Blog home page | Blog archive

Google   Bookmark and Share

Date published: 2005/04/08

The BBC says:

Some parents who pay for private tuition for their children might be wasting their money, a study suggests.

Research from London University's Institute of Education suggests more than a quarter of students have private tuition before their GCSE exams.

A study of more than 300 pupils who took GCSEs in 2003 found extra lessons raised maths results slightly, but made little difference to English grades.

Boys were most likely to benefit from private tutoring, researchers said.

If you were a scientist, and wanting to do this study properly, you would randomly take 300 students (well, perhaps more than 300 students, to get better statistics) and split them into two groups randomly. You would then give exams to both groups to check that what the baseline score is (hopefully similar, since the groups are randomly chosen). Then one group would receive tuition from some randomly chosen group of tutors.

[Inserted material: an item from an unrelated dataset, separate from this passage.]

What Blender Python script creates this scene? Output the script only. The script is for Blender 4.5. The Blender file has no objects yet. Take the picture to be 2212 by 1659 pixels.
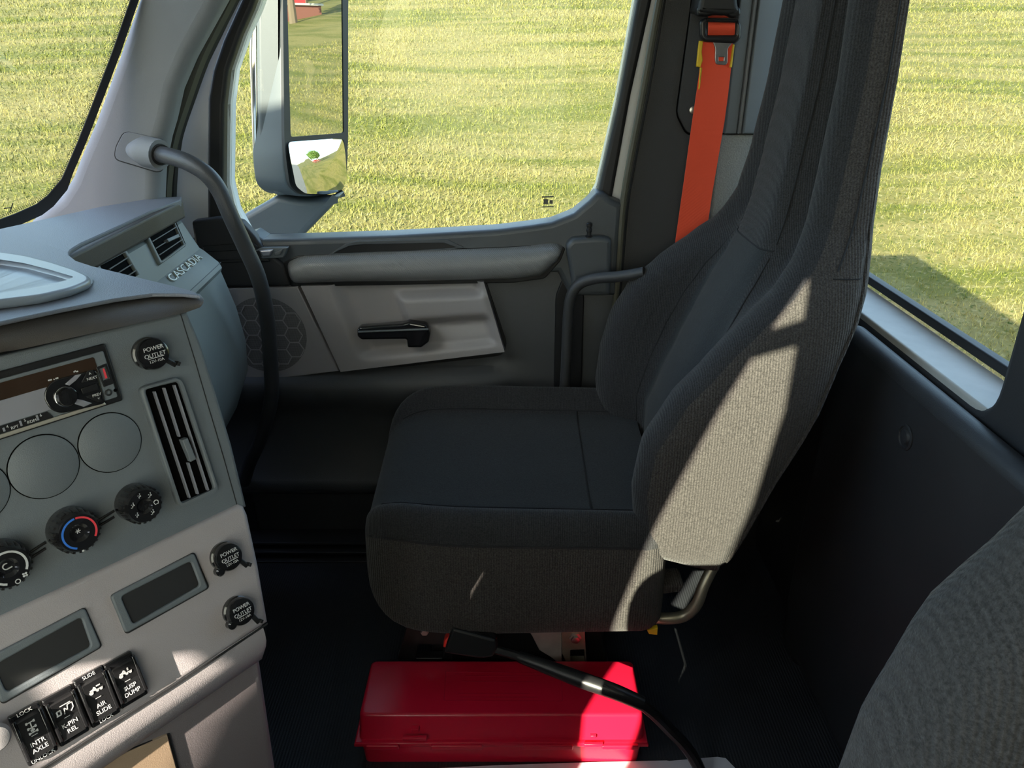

Then you would give them another exam, and see whether the tutored group has improved relative to the untutored group. (And all the while guaranteeing that neither the students nor tutors realise they are involved in the study, and that is almost impossible to achieve.)

The BBC article does not make it clear whether or not this is what happened. The article is pretty much a repeat of the Institute of Education (IoE) press release, except that the BBC left out a few crucial details, and the IOE press release says:

Private tuition may give a boost to students' GCSE results, but some parents may be wasting their money, according to new research from the Institute of Education.

Students who have private tuition in mathematics during the two years before GCSEs achieve on average just under half a grade higher - which can mean a C rather than a D grade - than students who do not have a tutor. And while some improve by well over half a grade, others do not see any improvement at all. Those who benefit most are boys.

Researchers Judith Ireson and Katie Rushforth surveyed over 300 year 11 students who had taken GCSEs in 2003. Forty-eight of them had had private tuition in maths during years 10 and 11, with boys and girls having similar amounts. But the boys increased their maths scores by almost three-quarters of a grade while the tuition had little effect on girls' performance.

Only 20 students had had private tuition in English and there was very little impact on GCSE grades.
Notes for editors:

A questionnaire survey of over 3,500 pupils in years 6, 11 and 13 was undertaken in 30 primary schools and 34 secondary schools and colleges in England. Parents of all these pupils were also surveyed and 1170 questionnaires returned. The schools were selected to represent a range of demographic characteristics and school organisation and within each school two classes representing the full range of ability were selected on a random basis. The impact of private tuition in years 10 and 11 on GCSE attainment was assessed using information for year 11 pupils in 7 schools. This controlled statistically for other factors known to affect achievement, including prior attainment in Key Stage 3 tests (taken in year 9), school, gender, ethnic group and socio-economic status.

So there were only 48 students out of the 300 who had maths tuition (not a big sample) and they were not randomly chosen to receive the tuition. So this pretty much invalidates any possible conclusion, in spite of the warm words about the results being "controlled statistically". It's quite possible that these particular students were getting tuition because they had finally hit a roadblock in their studies, and that without the tuition they would have done much worse. Needless to say, the take-home message ("private tuition is a waste of money") is just what the chattering class educationalists (and people who work for the BBC) would love to believe, so they are happy to take the results at face value. Of course it is quite possible that private tuition is a waste of money, but the study does not really provide any evidence one way or the other.